3.4 John Rawls (1921–2002) — Justice as Fairness
Major works: A Theory of Justice (1971), Political Liberalism (1993)
Social Contract Tradition: Rawls revives the social contract tradition (Locke, Rousseau, Kant) with a distinctive original position device.
Original Position and Veil of Ignorance:
Imagine choosing the principles of justice for society from behind a Veil of Ignorance — you do not know your race, gender, class, natural talents, or what your conception of the good life is. What principles would rational persons choose?
Two Principles of Justice:
Equal Liberty Principle: Each person is to have the most extensive system of equal basic liberties compatible with a similar system for all. (Liberty > Equality)
Difference Principle: Social and economic inequalities are to be arranged so that they are: (a) to the greatest benefit of the least advantaged members of society; (b) attached to offices open to all under conditions of fair equality of opportunity.
Priority: First principle takes priority over the second; within the second, (b) takes priority over (a).
Implications:
- Inequalities (e.g., higher salaries for skilled professionals) are justified only if they benefit the poorest
- Access to positions must be genuinely open (meritocracy)

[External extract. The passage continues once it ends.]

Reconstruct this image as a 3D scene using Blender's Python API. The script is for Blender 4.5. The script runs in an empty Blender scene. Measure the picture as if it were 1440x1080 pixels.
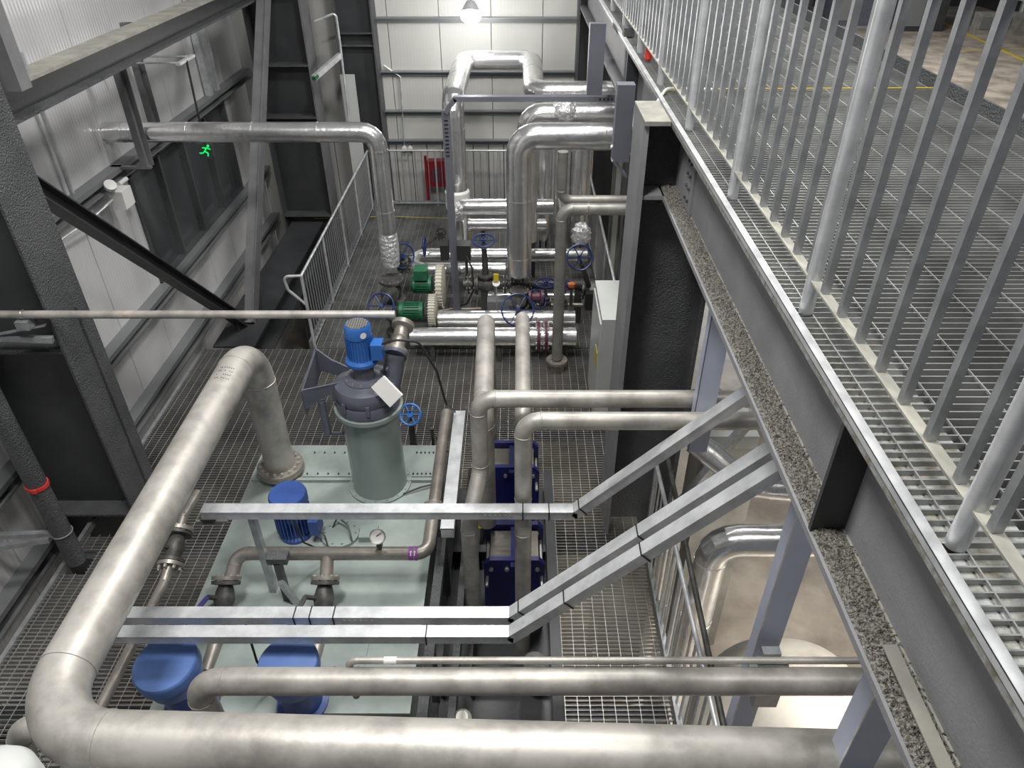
import bpy, bmesh, math, random
from mathutils import Vector, Matrix
random.seed(7)
C = bpy.context.scene.collection
PI = math.pi
CAMZ = 5.5
PITCH = math.radians(35.5); FPX = 1023.0
CP, SP = math.cos(PITCH), math.sin(PITCH)
def pos(px, py, z=None, Y=None, X=None):
    """world point seen at a place of the photograph, on a given level, depth or side plane"""
    v = py - 540; a = px - 730; b = FPX*CP - v*SP; c = FPX*SP + v*CP
    if z is not None: t = (CAMZ - z)/c
    elif Y is not None: t = Y/b
    else: t = X/a
    return Vector((a*t, b*t, CAMZ - c*t))
# ---------------------------------------------------------------- materials
def mat(name, col, rough=.5, metal=0., var=None, bump=None, emit=None, spec=.5, ramp2=None, stretch=(1,1,1), tr=None):
    m = bpy.data.materials.new(name); m.use_nodes = True
    nt = m.node_tree; N = nt.nodes; L = nt.links
    b = N['Principled BSDF']
    b.inputs['Base Color'].default_value = (*col, 1)
    b.inputs['Roughness'].default_value = rough
    b.inputs['Metallic'].default_value = metal
    b.inputs['Specular IOR Level'].default_value = spec
    tc = N.new('ShaderNodeTexCoord'); mp = N.new('ShaderNodeMapping')
    mp.inputs['Scale'].default_value = stretch
    L.new(tc.outputs['Object'], mp.inputs['Vector'])
    if var:
        sc, col2, lo, hi = var
        n = N.new('ShaderNodeTexNoise'); n.inputs['Scale'].default_value = sc; n.inputs['Detail'].default_value = 6
        n.inputs['Roughness'].default_value = .6
        L.new(mp.outputs[0], n.inputs['Vector'])
        r = N.new('ShaderNodeValToRGB')
        r.color_ramp.elements[0].position = lo; r.color_ramp.elements[0].color = (*col2, 1)
        r.color_ramp.elements[1].position = hi; r.color_ramp.elements[1].color = (*col, 1)
        L.new(n.outputs['Fac'], r.inputs['Fac']); L.new(r.outputs['Color'], b.inputs['Base Color'])
    if bump:
        n2 = N.new('ShaderNodeTexNoise'); n2.inputs['Scale'].default_value = bump[0]; n2.inputs['Detail'].default_value = 3
        L.new(mp.outputs[0], n2.inputs['Vector'])
        bp = N.new('ShaderNodeBump'); bp.inputs['Strength'].default_value = bump[1]; bp.inputs['Distance'].default_value = bump[2]
        L.new(n2.outputs['Fac'], bp.inputs['Height']); L.new(bp.outputs[0], b.inputs['Normal'])
    if emit:
        b.inputs['Emission Color'].default_value = (*emit[0], 1); b.inputs['Emission Strength'].default_value = emit[1]
    if tr:
        b.inputs['Transmission Weight'].default_value = tr
    return m
m_stain = mat('stainless', (.47,.45,.415), .47, .42, (4.5,(.27,.258,.235),.32,.60), (26,.10,.01))
m_stain3 = mat('stainless_grey', (.33,.325,.30), .45, .4, (5,(.22,.215,.195),.33,.6), (26,.10,.01))
m_stain2 = mat('stainless_dull', (.36,.335,.30), .42, .6, (5,(.23,.21,.185),.35,.65), (26,.12,.01))
m_alu = mat('aluminium_cladding', (.86,.86,.85), .24, .9, (2.5,(.68,.68,.68),.3,.6), (6,.25,.03))
m_foil = mat('crumpled_foil', (.85,.85,.85), .35, .6, None, (22,.9,.05))
m_galv = mat('galvanised', (.50,.515,.53), .38, .7, (14,(.36,.375,.39),.35,.65), (40,.08,.005))
m_galvb = mat('galvanised_bright', (.72,.735,.75), .36, .5, (7,(.52,.535,.55),.35,.6), (30,.08,.005))
m_grate = mat('grating_steel', (.42,.43,.42), .42, .6, (3,(.25,.255,.25),.35,.65))
m_grate2 = mat('grating_steel_weathered', (.34,.34,.325), .42, .6, (2,(.20,.20,.19),.35,.65))
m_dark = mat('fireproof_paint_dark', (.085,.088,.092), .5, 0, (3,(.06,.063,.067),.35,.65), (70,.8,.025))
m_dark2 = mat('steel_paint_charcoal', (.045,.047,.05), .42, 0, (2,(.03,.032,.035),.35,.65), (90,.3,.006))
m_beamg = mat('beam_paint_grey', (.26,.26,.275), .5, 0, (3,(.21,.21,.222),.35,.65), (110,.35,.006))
m_spray = mat('rough_sprayed_coating', (.33,.315,.275), .8, 0, (95,(.10,.095,.085),.40,.58), (110,1.0,.03))
m_edge = mat('flange_edge_worn', (.33,.35,.34), .5, .1, (25,(.17,.15,.11),.35,.6), (60,.4,.01))
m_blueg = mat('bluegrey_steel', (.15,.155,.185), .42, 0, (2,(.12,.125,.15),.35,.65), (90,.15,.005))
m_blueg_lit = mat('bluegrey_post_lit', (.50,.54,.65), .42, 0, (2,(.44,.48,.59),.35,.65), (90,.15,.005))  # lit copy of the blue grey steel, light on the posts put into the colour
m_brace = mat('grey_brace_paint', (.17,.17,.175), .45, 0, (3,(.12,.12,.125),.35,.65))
m_beige = mat('dusty_flange', (.33,.325,.28), .6, 0, (6,(.22,.215,.19),.35,.65))
m_mint = mat('pale_green_tank', (.29,.335,.312), .32, 0, (3,(.21,.245,.228),.3,.6))
m_mintd = mat('grey_green_housing', (.25,.30,.285), .25, 0, (2,(.215,.26,.245),.35,.65))
m_gear = mat('bluegrey_gearbox', (.11,.12,.15), .28, 0, (5,(.085,.09,.115),.35,.65))
m_blue = mat('motor_blue', (.03,.13,.42), .3, 0, (5,(.022,.10,.33),.35,.65))
m_blued = mat('pump_blue', (.035,.085,.30), .4, 0, (5,(.025,.06,.22),.35,.65))
m_bluel = mat('motor_cap_blue', (.10,.19,.46), .42, 0, (5,(.08,.155,.38),.35,.65))
m_phe = mat('exchanger_navy', (.015,.018,.12), .35, 0, (5,(.010,.012,.085),.35,.65))
m_wheel = mat('handwheel_blue', (.015,.035,.14), .35)
m_wheelb = mat('handwheel_bright_blue', (.03,.15,.48), .35)
m_purple = mat('lever_violet', (.10,.08,.36), .5)
m_green = mat('motor_green', (.02,.15,.07), .4, 0, (8,(.012,.09,.04),.35,.65))
m_iron = mat('cast_iron_dark', (.10,.098,.09), .5, .3, (12,(.05,.05,.045),.35,.65), (40,.3,.01))
m_bolt = mat('zinc_bolts', (.55,.54,.5), .35, .7)
m_rub = mat('black_rubber', (.015,.015,.016), .5)
m_white = mat('white_plastic', (.72,.72,.70), .45)
m_cab = mat('cabinet_grey', (.50,.52,.50), .4, 0, (2,(.46,.475,.46),.3,.6))
m_red = mat('red_paint', (.22,.01,.015), .4)
m_redst = mat('red_strap', (.6,.04,.03), .5)
m_maroon = mat('maroon_gasket', (.10,.03,.05), .5)
m_yel = mat('yellow_paint', (.55,.42,.03), .5)
m_conc = mat('concrete_floor', (.40,.355,.30), .38, 0, (.9,(.20,.175,.145),.35,.62), (6,.15,.02))
m_ins = mat('insulation_plaster', (.30,.29,.265), .6, 0, (2,(.19,.18,.165),.35,.6))
m_black = mat('black_void', (.01,.01,.012), .6)
m_frame = mat('window_frame_grey', (.20,.21,.215), .4, .2)
m_lampon = mat('lamp_glow', (1,1,1), .5, emit=((1,1,1), 60))
m_exit = mat('exit_green', (.0,.5,.15), .5, emit=((.0,.8,.12), .9))
m_wtag = mat('paper_label', (.75,.74,.72), .6)
m_ptag = mat('purple_label', (.22,.06,.26), .5)
def glass_mat():
    m = mat('dark_window_glass', (.10,.11,.115), .06, 0)
    m.node_tree.nodes['Principled BSDF'].inputs['Transmission Weight'].default_value = .35
    return m
m_glass = glass_mat()
m_rod = mat('grating_cross_rod', (.42,.42,.40), .4, .6)
def wallmat(name, axis, col, col2, bs, ro):
    m = mat(name, col, ro, 0)
    nt = m.node_tree; N = nt.nodes; L = nt.links; b = N['Principled BSDF']
    tc = N.new('ShaderNodeTexCoord')
    w = N.new('ShaderNodeTexWave'); w.wave_type = 'BANDS'; w.bands_direction = axis; w.inputs['Scale'].default_value = 5.2
    L.new(tc.outputs['Object'], w.inputs['Vector'])
    bp = N.new('ShaderNodeBump'); bp.inputs['Strength'].default_value = bs; bp.inputs['Distance'].default_value = .01
    L.new(w.outputs['Fac'], bp.inputs['Height']); L.new(bp.outputs[0], b.inputs['Normal'])
    n = N.new('ShaderNodeTexNoise'); n.inputs['Scale'].default_value = 1.1; n.inputs['Detail'].default_value = 5
    mp = N.new('ShaderNodeMapping'); mp.inputs['Scale'].default_value = (1,1,.35)
    L.new(tc.outputs['Object'], mp.inputs[0]); L.new(mp.outputs[0], n.inputs['Vector'])
    r = N.new('ShaderNodeValToRGB'); r.color_ramp.elements[0].position=.3; r.color_ramp.elements[1].position=.6
    r.color_ramp.elements[0].color=(*col2,1); r.color_ramp.elements[1].color=(*col,1)
    L.new(n.outputs['Fac'], r.inputs[0]); L.new(r.outputs[0], b.inputs['Base Color'])
    return m
m_wallL = wallmat('wall_panel_left', 'Y', (.62,.62,.62), (.50,.50,.51), .25, .27)
m_wallB = wallmat('wall_panel_back', 'X', (.50,.50,.475), (.44,.44,.415), .08, .4)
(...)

- Basic liberties cannot be traded off for economic gain
Rawls vs Utilitarianism:
| Utilitarianism | Rawls |
|---|---|
| Maximise aggregate welfare | Prioritise the least advantaged |
| Can sacrifice minority for majority | Difference Principle protects minority |
| No priority to liberty | Equal Liberty Principle is lexically prior |
| Aggregative | Distributive |
Administrative relevance: India's reservation system (SC/ST/OBC) embodies Rawlsian logic — structural inequalities corrected in favour of those worst-off. DPSP Article 38 — "minimise inequalities in income, status" — reflects Rawlsian concern.